* SHORT PROBLEM
Quote exactly and only this range of lines in the data below: the line that holds "The Blender Python" to the line that holds "b = MB(); b.box((ps.x", both included.

* DATA ENTRIES
<<<<

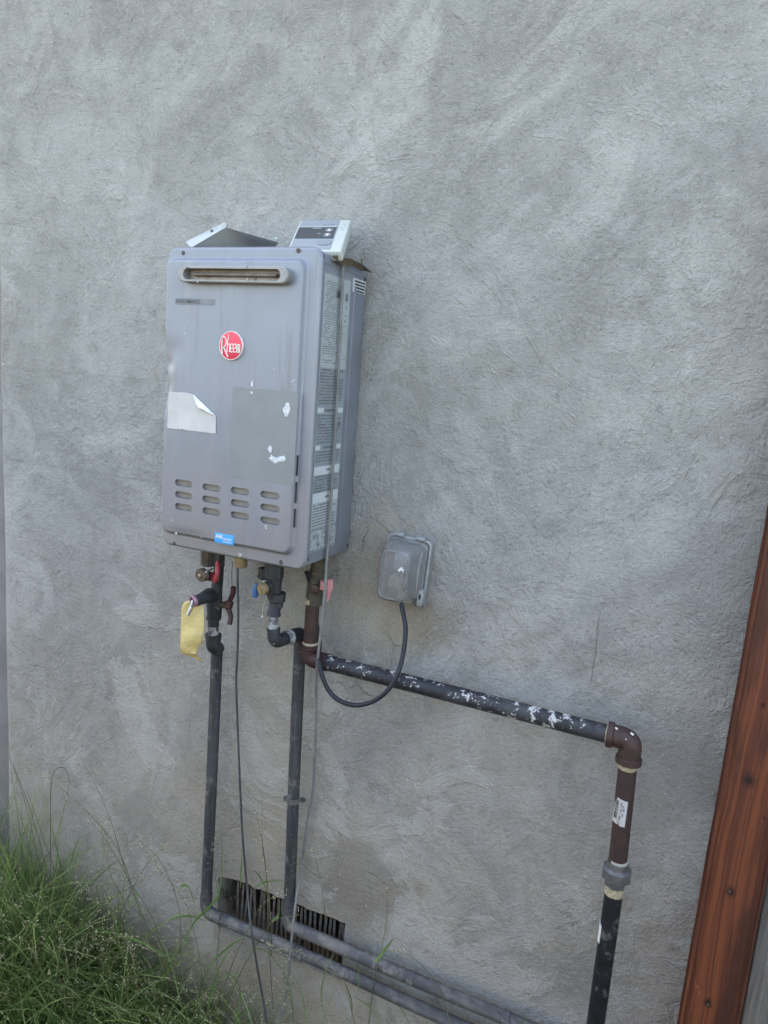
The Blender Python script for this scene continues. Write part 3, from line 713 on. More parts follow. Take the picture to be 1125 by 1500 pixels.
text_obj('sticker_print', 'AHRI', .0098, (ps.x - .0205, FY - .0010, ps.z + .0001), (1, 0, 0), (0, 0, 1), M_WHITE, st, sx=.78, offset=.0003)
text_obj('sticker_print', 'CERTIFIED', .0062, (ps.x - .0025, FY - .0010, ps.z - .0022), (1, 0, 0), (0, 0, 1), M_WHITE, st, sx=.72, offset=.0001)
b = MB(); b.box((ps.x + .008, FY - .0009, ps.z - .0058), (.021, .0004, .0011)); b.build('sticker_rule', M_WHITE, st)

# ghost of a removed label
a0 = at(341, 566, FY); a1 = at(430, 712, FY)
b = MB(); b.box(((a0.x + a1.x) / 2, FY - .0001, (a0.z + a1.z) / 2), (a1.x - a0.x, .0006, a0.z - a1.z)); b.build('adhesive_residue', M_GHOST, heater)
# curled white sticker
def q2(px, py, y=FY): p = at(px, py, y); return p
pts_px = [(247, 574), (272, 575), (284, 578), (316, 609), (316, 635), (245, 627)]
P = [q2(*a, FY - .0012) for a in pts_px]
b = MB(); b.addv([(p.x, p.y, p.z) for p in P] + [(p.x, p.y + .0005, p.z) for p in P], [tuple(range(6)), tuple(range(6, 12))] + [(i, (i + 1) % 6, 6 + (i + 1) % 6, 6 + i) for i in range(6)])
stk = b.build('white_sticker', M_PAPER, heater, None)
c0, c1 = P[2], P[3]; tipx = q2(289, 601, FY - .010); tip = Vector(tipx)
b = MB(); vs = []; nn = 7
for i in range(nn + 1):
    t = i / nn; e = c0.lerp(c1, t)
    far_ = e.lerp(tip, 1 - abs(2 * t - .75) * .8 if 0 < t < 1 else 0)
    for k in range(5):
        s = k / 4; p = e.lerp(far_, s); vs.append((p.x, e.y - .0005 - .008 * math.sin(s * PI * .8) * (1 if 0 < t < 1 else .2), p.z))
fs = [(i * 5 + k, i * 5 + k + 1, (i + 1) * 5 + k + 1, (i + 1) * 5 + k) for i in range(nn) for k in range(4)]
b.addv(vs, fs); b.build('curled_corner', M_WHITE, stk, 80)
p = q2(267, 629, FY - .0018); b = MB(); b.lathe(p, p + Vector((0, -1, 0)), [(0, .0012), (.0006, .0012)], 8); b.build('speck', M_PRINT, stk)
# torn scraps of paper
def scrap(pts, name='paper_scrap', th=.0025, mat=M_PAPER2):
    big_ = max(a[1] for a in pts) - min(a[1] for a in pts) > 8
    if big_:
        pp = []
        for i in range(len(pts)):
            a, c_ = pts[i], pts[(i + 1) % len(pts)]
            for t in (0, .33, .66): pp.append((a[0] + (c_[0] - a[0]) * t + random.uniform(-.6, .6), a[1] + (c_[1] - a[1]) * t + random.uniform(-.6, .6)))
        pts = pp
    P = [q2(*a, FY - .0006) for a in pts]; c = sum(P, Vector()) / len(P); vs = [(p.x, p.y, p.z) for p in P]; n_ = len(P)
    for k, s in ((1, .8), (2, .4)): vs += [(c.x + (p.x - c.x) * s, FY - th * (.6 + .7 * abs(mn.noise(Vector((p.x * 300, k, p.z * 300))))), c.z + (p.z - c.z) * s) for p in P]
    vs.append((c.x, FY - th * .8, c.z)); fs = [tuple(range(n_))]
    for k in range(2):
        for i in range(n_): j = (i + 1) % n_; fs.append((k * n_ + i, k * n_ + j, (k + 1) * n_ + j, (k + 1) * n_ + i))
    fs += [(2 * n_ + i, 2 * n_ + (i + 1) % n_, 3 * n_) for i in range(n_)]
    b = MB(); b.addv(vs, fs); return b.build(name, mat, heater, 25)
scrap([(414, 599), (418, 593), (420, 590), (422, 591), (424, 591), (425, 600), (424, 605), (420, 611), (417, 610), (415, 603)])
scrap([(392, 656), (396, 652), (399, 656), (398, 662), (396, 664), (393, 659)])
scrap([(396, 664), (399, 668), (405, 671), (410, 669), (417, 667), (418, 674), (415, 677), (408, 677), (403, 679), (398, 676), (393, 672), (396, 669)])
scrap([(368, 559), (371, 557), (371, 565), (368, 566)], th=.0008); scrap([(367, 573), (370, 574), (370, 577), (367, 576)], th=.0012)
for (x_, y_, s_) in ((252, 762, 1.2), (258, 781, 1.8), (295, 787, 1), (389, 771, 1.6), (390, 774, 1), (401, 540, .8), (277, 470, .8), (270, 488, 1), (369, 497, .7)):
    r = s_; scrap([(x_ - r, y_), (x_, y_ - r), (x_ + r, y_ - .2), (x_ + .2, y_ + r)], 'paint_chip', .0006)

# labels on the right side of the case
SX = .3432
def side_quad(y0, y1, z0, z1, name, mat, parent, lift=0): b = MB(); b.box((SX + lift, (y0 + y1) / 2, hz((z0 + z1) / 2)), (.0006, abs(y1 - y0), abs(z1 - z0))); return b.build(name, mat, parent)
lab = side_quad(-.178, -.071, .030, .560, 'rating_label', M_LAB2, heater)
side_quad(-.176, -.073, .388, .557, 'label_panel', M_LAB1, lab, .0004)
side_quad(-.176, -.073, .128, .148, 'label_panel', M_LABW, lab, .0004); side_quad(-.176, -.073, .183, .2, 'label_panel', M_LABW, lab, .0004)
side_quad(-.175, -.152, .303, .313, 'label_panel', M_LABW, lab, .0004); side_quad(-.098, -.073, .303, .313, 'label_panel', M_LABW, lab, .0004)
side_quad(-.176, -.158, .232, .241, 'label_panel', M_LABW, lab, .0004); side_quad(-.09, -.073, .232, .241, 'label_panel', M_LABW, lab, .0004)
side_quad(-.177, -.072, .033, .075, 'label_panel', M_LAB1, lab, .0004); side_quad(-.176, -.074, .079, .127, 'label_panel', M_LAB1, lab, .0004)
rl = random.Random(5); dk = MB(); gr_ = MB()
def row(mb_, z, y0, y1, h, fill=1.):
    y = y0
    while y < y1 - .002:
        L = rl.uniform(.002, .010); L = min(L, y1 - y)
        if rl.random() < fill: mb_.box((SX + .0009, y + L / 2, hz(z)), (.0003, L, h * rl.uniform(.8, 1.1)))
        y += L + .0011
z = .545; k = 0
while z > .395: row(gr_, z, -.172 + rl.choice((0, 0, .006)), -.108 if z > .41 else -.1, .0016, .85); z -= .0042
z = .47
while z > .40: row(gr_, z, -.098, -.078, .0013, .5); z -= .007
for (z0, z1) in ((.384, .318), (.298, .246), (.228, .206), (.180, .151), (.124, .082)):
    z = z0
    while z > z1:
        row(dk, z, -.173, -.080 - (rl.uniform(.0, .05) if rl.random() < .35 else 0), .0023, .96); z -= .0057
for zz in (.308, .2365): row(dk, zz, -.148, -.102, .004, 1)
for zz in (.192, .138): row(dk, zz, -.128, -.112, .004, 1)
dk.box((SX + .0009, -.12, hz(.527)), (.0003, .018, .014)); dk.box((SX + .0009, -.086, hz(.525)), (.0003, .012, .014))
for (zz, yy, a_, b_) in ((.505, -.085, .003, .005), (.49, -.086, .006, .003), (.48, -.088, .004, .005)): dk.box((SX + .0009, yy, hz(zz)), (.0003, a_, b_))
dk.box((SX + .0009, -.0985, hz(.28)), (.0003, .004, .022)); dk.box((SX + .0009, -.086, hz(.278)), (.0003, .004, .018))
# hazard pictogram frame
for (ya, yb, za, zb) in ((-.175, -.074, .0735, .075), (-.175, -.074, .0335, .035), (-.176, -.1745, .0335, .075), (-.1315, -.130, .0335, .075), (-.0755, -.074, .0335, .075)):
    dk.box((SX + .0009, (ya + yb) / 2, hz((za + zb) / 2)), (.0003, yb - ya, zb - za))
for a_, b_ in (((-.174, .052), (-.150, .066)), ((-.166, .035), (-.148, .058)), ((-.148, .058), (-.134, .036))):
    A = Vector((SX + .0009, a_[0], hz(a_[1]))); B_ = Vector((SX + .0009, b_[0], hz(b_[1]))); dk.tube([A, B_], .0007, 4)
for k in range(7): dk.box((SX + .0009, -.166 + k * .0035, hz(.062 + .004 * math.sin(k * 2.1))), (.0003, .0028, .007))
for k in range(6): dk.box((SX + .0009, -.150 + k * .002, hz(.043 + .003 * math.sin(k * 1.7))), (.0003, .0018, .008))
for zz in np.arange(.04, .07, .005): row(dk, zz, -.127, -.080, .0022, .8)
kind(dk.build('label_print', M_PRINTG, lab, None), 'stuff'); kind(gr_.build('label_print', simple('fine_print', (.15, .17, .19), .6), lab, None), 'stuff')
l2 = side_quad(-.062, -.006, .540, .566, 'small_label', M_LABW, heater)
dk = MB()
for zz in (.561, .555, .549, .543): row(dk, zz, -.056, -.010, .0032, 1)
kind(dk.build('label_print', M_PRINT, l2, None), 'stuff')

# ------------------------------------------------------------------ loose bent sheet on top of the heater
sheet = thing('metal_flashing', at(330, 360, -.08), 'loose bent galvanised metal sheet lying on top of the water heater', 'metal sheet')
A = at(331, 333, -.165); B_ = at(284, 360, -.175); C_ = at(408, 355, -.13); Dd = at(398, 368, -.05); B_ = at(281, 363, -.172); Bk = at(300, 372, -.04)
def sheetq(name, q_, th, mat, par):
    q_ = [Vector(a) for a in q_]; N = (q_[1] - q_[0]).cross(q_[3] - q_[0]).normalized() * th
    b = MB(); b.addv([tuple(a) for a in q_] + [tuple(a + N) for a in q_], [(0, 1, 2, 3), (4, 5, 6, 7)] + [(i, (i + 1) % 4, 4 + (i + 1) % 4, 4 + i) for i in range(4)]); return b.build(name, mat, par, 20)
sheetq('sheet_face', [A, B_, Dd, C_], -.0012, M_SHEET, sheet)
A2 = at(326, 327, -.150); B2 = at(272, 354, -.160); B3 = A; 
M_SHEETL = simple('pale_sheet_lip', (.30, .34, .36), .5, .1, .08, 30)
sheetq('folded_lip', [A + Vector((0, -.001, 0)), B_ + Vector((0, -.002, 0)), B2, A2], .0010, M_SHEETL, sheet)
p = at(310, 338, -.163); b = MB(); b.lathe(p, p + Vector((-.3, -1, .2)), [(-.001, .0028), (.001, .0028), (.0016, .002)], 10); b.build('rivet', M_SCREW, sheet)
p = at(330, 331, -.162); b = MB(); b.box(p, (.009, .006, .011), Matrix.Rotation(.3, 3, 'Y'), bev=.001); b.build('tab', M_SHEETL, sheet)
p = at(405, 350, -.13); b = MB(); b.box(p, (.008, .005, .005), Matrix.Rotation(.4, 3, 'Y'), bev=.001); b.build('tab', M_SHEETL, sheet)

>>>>
<<<<

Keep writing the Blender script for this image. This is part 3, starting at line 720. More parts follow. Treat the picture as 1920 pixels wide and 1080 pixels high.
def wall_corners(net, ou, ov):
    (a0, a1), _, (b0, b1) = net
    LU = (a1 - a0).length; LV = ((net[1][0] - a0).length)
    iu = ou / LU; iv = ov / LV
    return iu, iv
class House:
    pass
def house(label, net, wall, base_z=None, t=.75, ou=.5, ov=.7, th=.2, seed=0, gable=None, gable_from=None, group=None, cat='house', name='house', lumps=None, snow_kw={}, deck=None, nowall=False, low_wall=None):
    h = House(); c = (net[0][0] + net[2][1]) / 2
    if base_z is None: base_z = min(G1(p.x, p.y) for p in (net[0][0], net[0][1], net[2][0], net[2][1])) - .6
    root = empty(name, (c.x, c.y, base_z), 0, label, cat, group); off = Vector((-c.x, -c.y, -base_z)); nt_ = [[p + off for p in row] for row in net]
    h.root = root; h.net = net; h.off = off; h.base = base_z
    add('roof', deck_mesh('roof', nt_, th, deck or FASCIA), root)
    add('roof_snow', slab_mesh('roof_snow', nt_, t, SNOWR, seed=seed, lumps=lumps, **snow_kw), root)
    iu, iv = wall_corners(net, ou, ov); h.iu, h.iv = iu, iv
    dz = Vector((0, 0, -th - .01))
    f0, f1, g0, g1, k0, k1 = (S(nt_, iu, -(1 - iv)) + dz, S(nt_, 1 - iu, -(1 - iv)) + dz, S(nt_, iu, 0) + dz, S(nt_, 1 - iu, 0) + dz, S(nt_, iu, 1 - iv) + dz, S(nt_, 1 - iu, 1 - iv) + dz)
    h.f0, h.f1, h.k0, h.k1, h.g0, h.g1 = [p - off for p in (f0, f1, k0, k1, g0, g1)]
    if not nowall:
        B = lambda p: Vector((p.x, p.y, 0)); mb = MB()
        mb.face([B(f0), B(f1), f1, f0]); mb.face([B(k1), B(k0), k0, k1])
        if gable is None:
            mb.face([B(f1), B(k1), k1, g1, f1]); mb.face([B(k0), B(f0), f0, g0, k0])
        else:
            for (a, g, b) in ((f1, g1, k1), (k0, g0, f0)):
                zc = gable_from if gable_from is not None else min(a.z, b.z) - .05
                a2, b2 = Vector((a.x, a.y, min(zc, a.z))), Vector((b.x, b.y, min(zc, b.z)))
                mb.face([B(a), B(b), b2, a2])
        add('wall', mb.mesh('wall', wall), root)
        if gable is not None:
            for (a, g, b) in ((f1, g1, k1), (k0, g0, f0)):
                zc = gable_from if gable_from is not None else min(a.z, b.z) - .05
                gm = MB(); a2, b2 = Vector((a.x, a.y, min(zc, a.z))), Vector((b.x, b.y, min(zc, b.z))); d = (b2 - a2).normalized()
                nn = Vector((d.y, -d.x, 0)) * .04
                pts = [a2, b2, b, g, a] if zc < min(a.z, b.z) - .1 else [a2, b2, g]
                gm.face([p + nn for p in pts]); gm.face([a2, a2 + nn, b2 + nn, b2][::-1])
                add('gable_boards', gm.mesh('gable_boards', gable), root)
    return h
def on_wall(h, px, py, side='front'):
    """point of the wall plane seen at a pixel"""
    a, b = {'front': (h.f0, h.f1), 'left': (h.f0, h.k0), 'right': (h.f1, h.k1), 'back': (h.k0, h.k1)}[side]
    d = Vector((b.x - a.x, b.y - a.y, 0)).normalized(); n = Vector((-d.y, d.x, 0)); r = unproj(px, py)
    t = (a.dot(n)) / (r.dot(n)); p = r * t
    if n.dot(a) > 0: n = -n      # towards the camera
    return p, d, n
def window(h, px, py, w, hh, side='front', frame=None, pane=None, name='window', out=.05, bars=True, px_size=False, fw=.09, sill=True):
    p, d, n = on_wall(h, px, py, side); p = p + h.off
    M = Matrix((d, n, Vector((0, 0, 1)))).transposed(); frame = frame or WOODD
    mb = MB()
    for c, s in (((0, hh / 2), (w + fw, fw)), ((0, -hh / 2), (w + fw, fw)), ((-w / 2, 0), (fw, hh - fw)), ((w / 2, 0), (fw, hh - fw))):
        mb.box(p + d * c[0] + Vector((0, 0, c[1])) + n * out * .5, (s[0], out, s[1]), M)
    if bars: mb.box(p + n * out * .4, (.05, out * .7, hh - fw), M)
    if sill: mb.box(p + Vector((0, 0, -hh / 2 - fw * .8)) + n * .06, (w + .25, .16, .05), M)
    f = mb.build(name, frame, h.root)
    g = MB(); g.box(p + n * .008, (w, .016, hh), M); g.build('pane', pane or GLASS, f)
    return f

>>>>

* SOLUTION TO THIS PROBLEM
The Blender Python script for this scene continues. Write part 3, from line 713 on. More parts follow. Take the picture to be 1125 by 1500 pixels.
text_obj('sticker_print', 'AHRI', .0098, (ps.x - .0205, FY - .0010, ps.z + .0001), (1, 0, 0), (0, 0, 1), M_WHITE, st, sx=.78, offset=.0003)
text_obj('sticker_print', 'CERTIFIED', .0062, (ps.x - .0025, FY - .0010, ps.z - .0022), (1, 0, 0), (0, 0, 1), M_WHITE, st, sx=.72, offset=.0001)
b = MB(); b.box((ps.x + .008, FY - .0009, ps.z - .0058), (.021, .0004, .0011)); b.build('sticker_rule', M_WHITE, st)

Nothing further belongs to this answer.